Dünya nüfusunun hızla artması, kırsal kesimden kentlere göçü artırmıştır. Şehirleşmeyle birlikte tüketim alışkanlıkları değişmiştir. Sanayileşmeyle birlikte doğal çevre üzerinde büyük bir baskı oluşturmaktadır. Bu da sulak alanlar içinde ve çevresinde yaşayan tüm canlılar için olumsuz koşullar yaratmıştır.
İlimizin gurur kaynağı Seyfe gölü için de aynı durum söz konusudur. Turnaların konağı, yüzlerce kuşun barınağı olan bu göl eşsiz ekosistemi ile Uluslararası Ramsar Sözleşmesi ile doğal koruma alanı sayılmıştır.
Bu ekosistemi tehdit eden çeşitli etmenler bulunmaktadır. Bunlardan ilki iklim değişikliği ile yöreye düşen yağış miktarının azalması ve gölü besleyen pınarların kuruması ikinci olarak yaz aylarında görülen aşırı buharlaşmadır. Ancak bundan daha tehlikelisi çevrede birçoğu yasal olmadan açılan 1650 adet derin su kuyuları yeraltı sularının azalmasına neden olmuştur. Bu kuyuların tarımda aşırı kullanılması sonucunda çevredeki yerleşim yerlerine giden sular da azalmıştır. Bu kuyulardan 350 kadarının kapatılması soruna çözüm olmamıştır.
Bütün bunlara ek olarak çevre köylerden kaynaklanan kirlilik de göldeki su kalitesini olumsuz etkilemektedir.
Seyfe Gölü, doğa turizmi açısından son derece önemli bir konuma sahipken, artık bu fonksiyonunu kaybetmek üzeredir. Seyfe Gölü’nde 1998’de yapılan gözlemlerde 215 tür kuşun barındığı, bunlardan 124’ünün yaz aylarında gölde ürediği belirlenmiştir. Daha sonraki yıllarda kuş popülasyonunda hızlı bir azalma saptanmıştır. 2009 yılında bu sayı 81 türe düşmüş; günümüzde bunun ancak yarısı gözlenebilmiştir.

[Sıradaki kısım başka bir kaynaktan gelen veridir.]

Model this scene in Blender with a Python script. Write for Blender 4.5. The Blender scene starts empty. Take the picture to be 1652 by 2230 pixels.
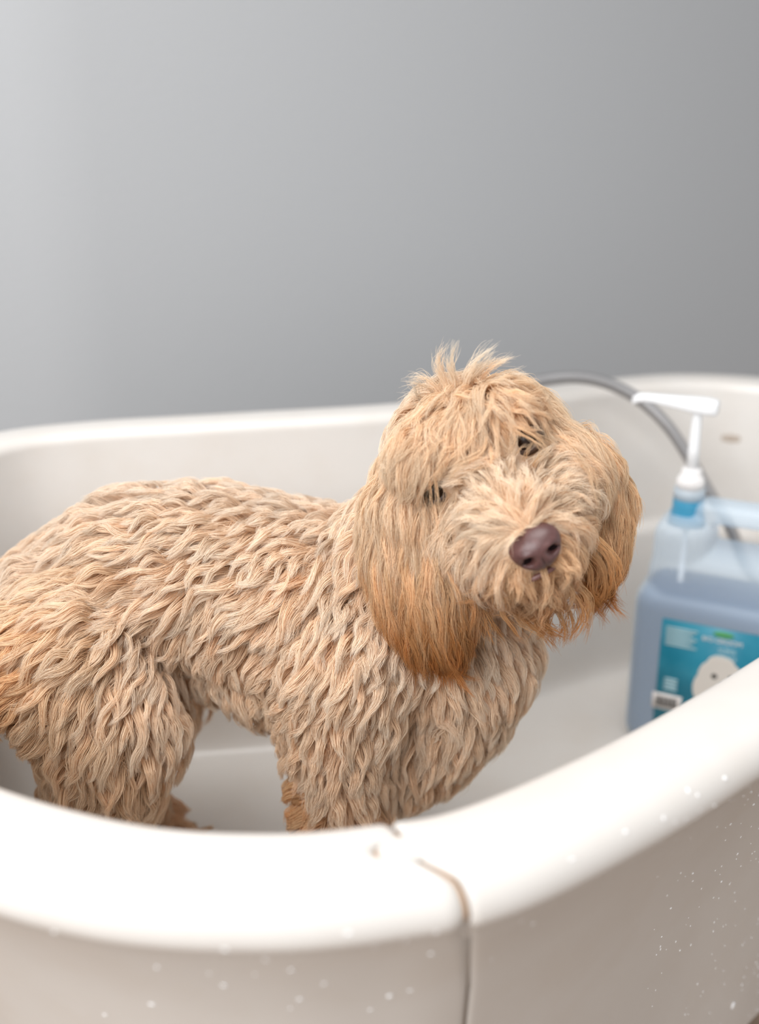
import bpy, bmesh, math, random
import numpy as np
from mathutils import Vector, Matrix
from mathutils.bvhtree import BVHTree

random.seed(7)
rng = np.random.default_rng(11)
sc = bpy.context.scene
col = sc.collection

# ------------------------------------------------------------------ camera
FPX, PITCH = 2391.0, math.radians(20)
CAM = np.array([0.0, 0.0, 1.40])
FW = np.array([0, math.cos(PITCH), -math.sin(PITCH)])
UP = np.array([0, math.sin(PITCH), math.cos(PITCH)])
RT = np.array([1.0, 0, 0])
cd = bpy.data.cameras.new('camera')
cam = bpy.data.objects.new('camera', cd)
col.objects.link(cam)
cam.location = CAM
cam.rotation_euler = (math.radians(90) - PITCH, 0, 0)
cd.sensor_fit = 'VERTICAL'
cd.sensor_height = 36
cd.lens = 36 * FPX / 2230
cd.clip_start = 0.02
cd.dof.use_dof = True
cd.dof.focus_distance = 1.04
cd.dof.aperture_fstop = 2.0
sc.camera = cam

# ------------------------------------------------------------------ light
w = bpy.data.worlds.new('world')
sc.world = w
w.use_nodes = True
w.node_tree.nodes['Background'].inputs[0].default_value = (0.97, 0.98, 1.0, 1)
w.node_tree.nodes['Background'].inputs[1].default_value = 0.50


def area(name, loc, target, sx, sy, power, colr):
    l = bpy.data.lights.new(name, 'AREA')
    l.shape = 'RECTANGLE'
    l.size, l.size_y, l.energy, l.color = sx, sy, power, colr
    o = bpy.data.objects.new(name, l)
    col.objects.link(o)
    o.location = loc
    d = Vector(target) - Vector(loc)
    o.rotation_euler = d.to_track_quat('-Z', 'Y').to_euler()
    return o


cl = area('ceiling_light', (-0.15, 0.70, 2.75), (-0.05, 0.85, 0.9), 1.3, 0.9, 8, (1.0, 0.985, 0.965))
cl.data.spread = math.radians(120)
area('window_light', (-1.5, -1.35, 2.8), (0.0, 1.1, 0.95), 2.6, 1.9, 88, (0.985, 0.99, 1.0))
sc.cycles.diffuse_bounces = 6
sc.cycles.adaptive_threshold = 0.03
sc.cycles_curves.subdivisions = 1
sc.cycles.max_bounces = 12

vs = sc.view_settings
vs.view_transform = 'Standard'
vs.look = 'None'
vs.gamma = 1
vs.use_curve_mapping = False
vs.exposure = 0.47


# ------------------------------------------------------------------ helpers
def ray(u, v):
    return (u - 826) / FPX * RT + (1115 - v) / FPX * UP + FW


def W(u, v, y):                       # place seen at (u, v) at forward distance y
    d = ray(u, v)
    return CAM + d * (y / d[1])


def nrm(a):
    return a / np.maximum(np.linalg.norm(a, axis=-1, keepdims=True), 1e-9)


def lin(r, g, b):
    return tuple(((c / 255) / 12.92 if c / 255 <= 0.04045 else ((c / 255 + 0.055) / 1.055) ** 2.4) for c in (r, g, b))


def mat(name, base=(0.8, 0.8, 0.8), rough=0.5, spec=0.5, metal=0.0, coat=0.0, noise=None, bump=None, sss=0.0):
    m = bpy.data.materials.new(name)
    m.use_nodes = True
    nt = m.node_tree
    b = nt.nodes['Principled BSDF']
    b.inputs['Base Color'].default_value = (*base, 1)
    b.inputs['Roughness'].default_value = rough
    b.inputs['Specular IOR Level'].default_value = spec
    b.inputs['Metallic'].default_value = metal
    b.inputs['Coat Weight'].default_value = coat
    if sss:
        b.inputs['Subsurface Weight'].default_value = sss
        b.inputs['Subsurface Radius'].default_value = (0.01, 0.008, 0.006)
    tc = nt.nodes.new('ShaderNodeTexCoord')
    if noise:
        scale, c2, lo, hi = noise
        n = nt.nodes.new('ShaderNodeTexNoise')
        n.inputs['Scale'].default_value = scale
        n.inputs['Detail'].default_value = 5
        r = nt.nodes.new('ShaderNodeMapRange')
        r.inputs[1].default_value, r.inputs[2].default_value = lo, hi
        mx = nt.nodes.new('ShaderNodeMix')
        mx.data_type = 'RGBA'
        mx.inputs[6].default_value = (*base, 1)
        mx.inputs[7].default_value = (*c2, 1)
        nt.links.new(tc.outputs['Object'], n.inputs['Vector'])
        nt.links.new(n.outputs['Fac'], r.inputs[0])
        nt.links.new(r.outputs[0], mx.inputs[0])
        nt.links.new(mx.outputs[2], b.inputs['Base Color'])
    if bump:
        scale, strength, dist = bump
        n = nt.nodes.new('ShaderNodeTexNoise')
        n.inputs['Scale'].default_value = scale
        n.inputs['Detail'].default_value = 3
        bp = nt.nodes.new('ShaderNodeBump')
        bp.inputs['Strength'].default_value = strength
        bp.inputs['Distance'].default_value = dist
        nt.links.new(tc.outputs['Object'], n.inputs['Vector'])
        nt.links.new(n.outputs['Fac'], bp.inputs['Height'])
        nt.links.new(bp.outputs[0], b.inputs['Normal'])
    return m


def link(name, data, m=None, parent=None, smooth=True):
    o = bpy.data.objects.new(name, data)
    col.objects.link(o)
    if m:
        data.materials.append(m)
    if parent is not None:
        o.parent = parent
        o.matrix_parent_inverse = parent_matrix(parent).inverted()
    if smooth and hasattr(data, 'polygons'):
        data.polygons.foreach_set('use_smooth', [True] * len(data.polygons))
    return o


def parent_matrix(p):
    m = p.matrix_basis.copy()
    if p.parent:
        m = parent_matrix(p.parent) @ p.matrix_parent_inverse @ m
    return m


def mesh(name, verts, faces, m=None, parent=None, smooth=True):
    me = bpy.data.meshes.new(name)
    me.from_pydata([tuple(map(float, v)) for v in verts], [], faces)
    me.update()
    return link(name, me, m, parent, smooth)


def bm_obj(name, bm, m=None, parent=None, smooth=True):
    me = bpy.data.meshes.new(name)
    bm.to_mesh(me)
    bm.free()
    return link(name, me, m, parent, smooth)


def empty(name, loc=(0, 0, 0), rz=0):
    o = bpy.data.objects.new(name, None)
    col.objects.link(o)
    o.location = loc
    o.rotation_euler.z = rz
    return o


def tag(o, label=None, cat=None, group=None, kind=None):
    for k, v in (('label', label), ('category', cat), ('group', group), ('kind', kind)):
        if v:
            o[k] = v
    return o


def catmull(pts, n, closed=False):
    P = np.array(pts, float)
    m = len(P)
    out = []
    segs = m if closed else m - 1
    for i in range(segs):
        if closed:
            p = [P[(i + k) % m] for k in (-1, 0, 1, 2)]
        else:
            p = [P[min(max(i + k, 0), m - 1)] for k in (-1, 0, 1, 2)]
        t = np.linspace(0, 1, n, endpoint=False)[:, None]
        out.append(0.5 * (2 * p[1] + (p[2] - p[0]) * t + (2 * p[0] - 5 * p[1] + 4 * p[2] - p[3]) * t ** 2
                          + (3 * p[1] - p[0] - 3 * p[2] + p[3]) * t ** 3))
    out = np.concatenate(out)
    return out if closed else np.vstack([out, P[-1:]])


def tube(name, pts, radii, m, parent=None, seg=16, cap=True):
    P = np.array(pts, float)
    R = np.broadcast_to(np.array(radii, float), (len(P),))
    T = nrm(np.gradient(P, axis=0))
    ref = np.array([0, 0, 1.0]) if abs(T[0][2]) < 0.9 else np.array([1.0, 0, 0])
    N = nrm(np.cross(T[0], ref))
    V, F_ = [], []
    for i in range(len(P)):
        N = nrm(N - T[i] * np.dot(N, T[i]))
        B = np.cross(T[i], N)
        for k in range(seg):
            a = 2 * math.pi * k / seg
            V.append(P[i] + R[i] * (math.cos(a) * N + math.sin(a) * B))
    for i in range(len(P) - 1):
        for k in range(seg):
            k2 = (k + 1) % seg
            F_.append((i * seg + k, i * seg + k2, (i + 1) * seg + k2, (i + 1) * seg + k))
    if cap:
        F_.append(tuple(range(seg))[::-1])
        F_.append(tuple((len(P) - 1) * seg + k for k in range(seg)))
    return mesh(name, V, F_, m, parent)


def lathe(name, prof, m, parent=None, seg=40, origin=(0, 0, 0)):
    V, F_ = [], []
    for r, z in prof:
        for k in range(seg):
            a = 2 * math.pi * k / seg
            V.append((origin[0] + r * math.cos(a), origin[1] + r * math.sin(a), origin[2] + z))
    for i in range(len(prof) - 1):
        for k in range(seg):
            k2 = (k + 1) % seg
            F_.append((i * seg + k, i * seg + k2, (i + 1) * seg + k2, (i + 1) * seg + k))
    F_.append(tuple(range(seg))[::-1])
    F_.append(tuple((len(prof) - 1) * seg + k for k in range(seg)))
    return mesh(name, V, F_, m, parent)


def add_ball(bm, c, r, axes=None, sub=2):
    """ellipsoid: r scalar or 3-vector along the columns of axes"""
    r = (r, r, r) if np.isscalar(r) else r
    A = np.eye(3) if axes is None else np.array(axes, float).T
    M = Matrix([[A[i][j] * r[j] for j in range(3)] + [c[i]] for i in range(3)] + [[0, 0, 0, 1]])
    bmesh.ops.create_icosphere(bm, subdivisions=sub, radius=1, matrix=M)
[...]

Bütün bu olumsuzluklar yetmezmiş gibi başımıza bir de maden tehdidi çıktı. Ramsar Sözleşmesi gereği korunması gereken alan içine hükümet tarafından maden arama ruhsatı verilmiş. Bu nasıl bir çelişkidir anlamak imkânsız.
Korkarım gelecekte Seyfe Gölü kalmayacak. Bu üzücü durumdan kurtulmak için mutlaka etkin önlemler almak gerekmektedir. Bunların neler olduğunu maddeler halinde sıralayacak olursak:
1. Sulak alanın izleme ve denetleme faaliyetlerine hız verilmelidir.
2. Göl çevresinde aşırı avlanma önlenmeli, hatta Malya ovası dahil bütün çevre av yasağı kapsamına alınmalıdır.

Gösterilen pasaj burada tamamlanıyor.